1/14 In manuscript studies, we sometimes encounter a seemingly unintelligible text, the decipherment of which requires a bit stretching of imagination, and the result of which may surprise us all.
2/14 A case in point is Or.8212/84 (= Ch.00289), also known as Fragment 4, a Sogdian manuscript from the cave library of Dunhuang.

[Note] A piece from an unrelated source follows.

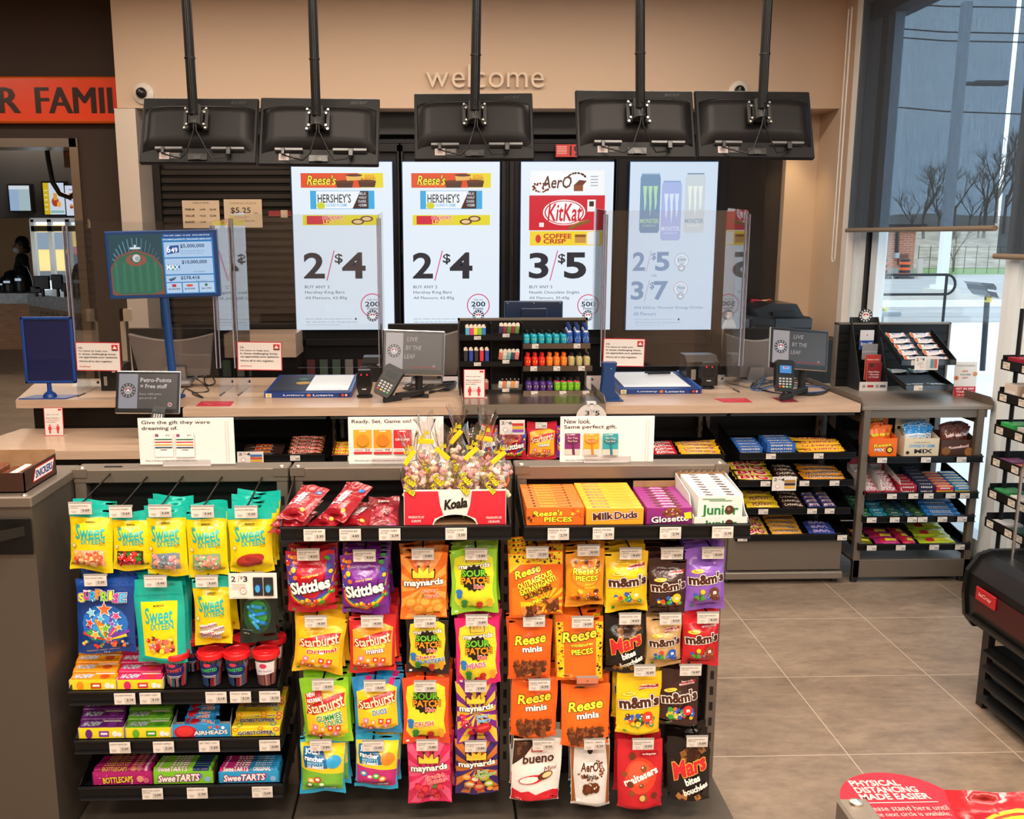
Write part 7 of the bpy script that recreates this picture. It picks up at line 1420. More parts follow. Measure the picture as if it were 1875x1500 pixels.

3/14 As is clear from the image, the ms contains ten lines of clearly and beautifully written Sogdian text. Line 2-10 is a beginning of a tale, in which Zarathustra goes to the paradise and addresses an unnamed supreme god. Nicholas Sims-Williams translates the text as follows:
4/14 “At that time, when the king of the gods, the famous, skillful supreme god, was residing in the sweet-smelling Paradise in Good Thought, there cam thither the perfect, righteous Zarathustra, paid homage to him, from the left knee to the right, from the right knee to the left
5/14 and addressed him thus: “O God, beneficent law-maker, justly deciding judge…”
6/14 Though Zoroastrian in appearance, this text was probably a Manichean one, as Nicholas Sims-Williams sharply discerned in his edition of it.
7/14 The first two lines, however, are incomprehensible in Sogdian. They read as follows:
1 … mwγš myšt’y wšt’y wšt’’y
2 ’štwγm’y twrt’y ’γwšt’yrtm
8/14 Ilya Gershevitch brilliantly recognized that if one changes the word boundaries within these two lines, they appear to be a rendering of the aṣ̌əm vohū prayer of Avesta in a form of Sogdian much older than the rest of the manuscript.
9/14 The aṣ̌əm vohū prayer is the second of the four great prayers of the Zoroastrians. Even today, it is known by heart by most, if not all, practicing Zoroastrians in its Old Avestan form: aṣ̌əm vohū vahištəm astī uštā astī uštā ahmāi hyat̰ aṣ̌āi vahištāi aṣ̌əm,
10/14 which Gershevitch translates as: “Truth is the best possession: spontaneously Truth belongs at (his) wish to him whois best toward Truth.”
11/14 The Manichean author of the manuscript may have heard it recited by Zoroastrian Sogdians and jotted it down without knowing its meaning nor the word boundaries.
12/14 Gershevitch even argues that this prayer could have been pan-Iranian and pre-Zoroastrian, and that’s why it’s transmitted in a form of old Sogdian, and not in Avestan as expected.
13/14 Be as it may, these mere two lines are by far the earliest Zoroastrian text that we have.
14/14 Reference: Nicholas Sims-Williams, “The Sogdian Fragments of the British Library.” Indo-Iranian Journal 18 (1976): 46-48. Ilya Gershecith, “Appendix.” in ibid.: 75-82.